Marco Ruggeri detto lo Zoppo, noto come Marco Zoppo[1] (Cento, 1433 – Venezia, 1478) è stato un pittore italiano.
Il documento più antico in cui è citato Marco Ruggeri detto lo Zoppo risale al 1452, quando il giovane pittore, residente nella nativa Cento, è impegnato nella doratura di una statua della Vergine col Bambino. L'anno successivo lo Zoppo è attestato a Padova, presso la bottega del sartor e recamator Francesco Squarcione, del quale diventa ben presto figlio adottivo.

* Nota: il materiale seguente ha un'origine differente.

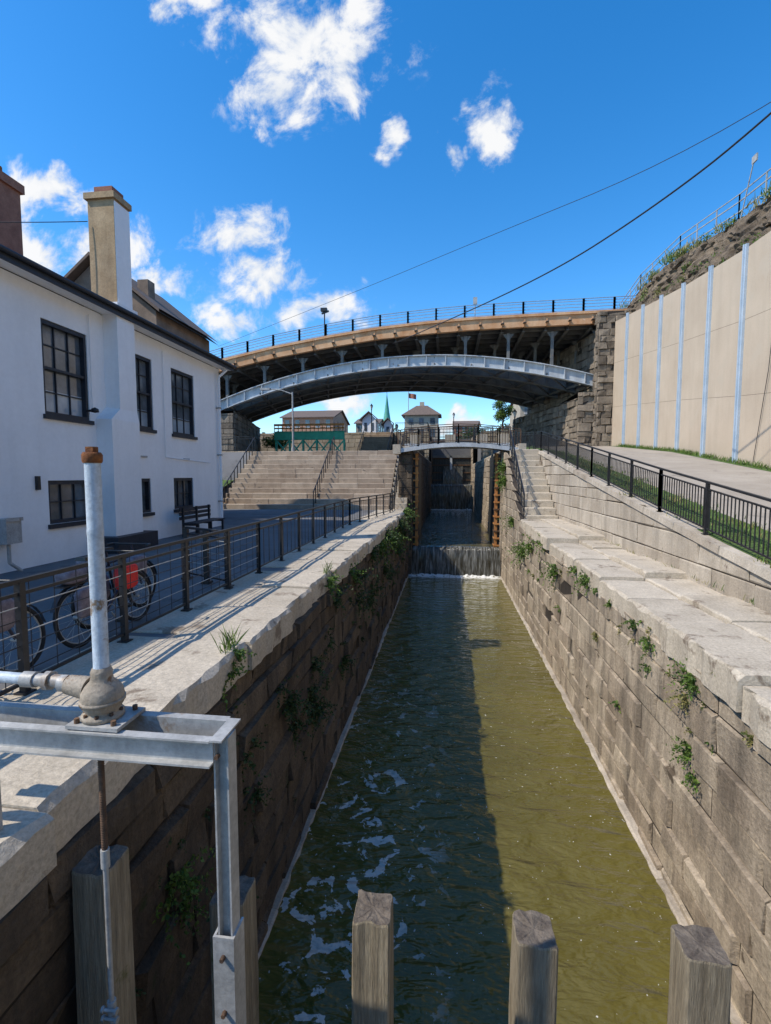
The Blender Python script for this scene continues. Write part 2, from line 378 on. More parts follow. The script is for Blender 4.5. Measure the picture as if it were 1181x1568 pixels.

In questi anni patavini, Zoppo risulta fortemente influenzato dall'arte di Donatello, che in città aveva da poco realizzato l'imponente altare bronzeo della basilica del Santo, e dalla coeva produzione di Nicolò Pizolo e Andrea Mantegna, entrambi impiegati nella decorazione della cappella eremitana della famiglia Ovetari. A testimonianza di queste sue specifiche predilezioni, restano alcune opere fortemente influenzate dall'espressionismo plastico dello scultore toscano e dalle soluzioni scenografico-prospettiche messe a punto dai due pittori padovani all'interno del cantiere Ovetari. Tra queste la Madonna Wimborne, dal nome dell'antico proprietario, oggi conservata al Louvre e il foglio Colville del British Museum.
Nel settembre del 1455 lo Zoppo non risulta più a Padova, bensì a Venezia dove si reca per citare in giudizio il padre adottivo Squarcione, con cui rompe, in breve, ogni rapporto umano e giuridico.
È possibile che Zoppo tornasse presto a Bologna, forse già intorno al 1456. In città il pittore eseguì molti e importanti lavori, tra cui una Croce dipinta, oggi conservata al Museo dei Cappuccini, e il "Retablo" per l'altare maggiore della chiesa di San Clemente al Collegio di Spagna, realizzato in collaborazione con l'intagliatore di origine cremasca Agostino De Marchi.
Un dipinto molto ambiguo e contestato è la Testa del Battista di Pesaro, legata al nome di Marco Zoppo a seguito dell'attribuzione di Bernard Berenson, ma anche a quello di Giovanni Bellini, proposto invece da Roberto Longhi. La tesi longhiana è stata in seguito negata dallo stesso Berenson nel 1932, da Cesare Brandi nel 1949 e da Robertson nel 1960, ma difesa strenuamente da studiosi importanti, come Rodolfo Pallucchini e Alessandro Conti.
In un primo periodo artistico il pittore fu influenzato, tramite Squarcione, dalle opere di Donatello, a cui attinse anche il Mantegna, come si può apprezzare dai tratti marcati e decisi, quasi come fossero sculture, delle sue prime prove pittoriche. Al pari di altri "squarcioneschi", il suo stile era caratterizzato da contorni aspri e spezzati, colori intensi che fanno somigliare anche gli incarnati e i tessuti a pietre e smalti, l'uso di elementi antichi per decorazioni dal sapore erudito e l'applicazione di una prospettiva più intuitiva che scientifica. Diverso da Mantegna è poi l'esasperazione fantastica delle composizioni, con numerosi elementi decorativi, tra cui spiccano le ricche ghirlande di fiori e frutta.
In seguito Zoppo fu anche influenzato dal linguaggio pierfrancescano, appreso tra Ferrara e Bologna, città in cui il grande pittore toscano aveva eseguito alcune opere.
In un successivo momento, però, la pittura dello Zoppo sembra subire un'ulteriore evoluzione dovuta alla conoscenza della pittura di Bellini e Antonello da Messina: le opere sono infatti caratterizzate da un uso del colore e della luce più sapiente e fluido.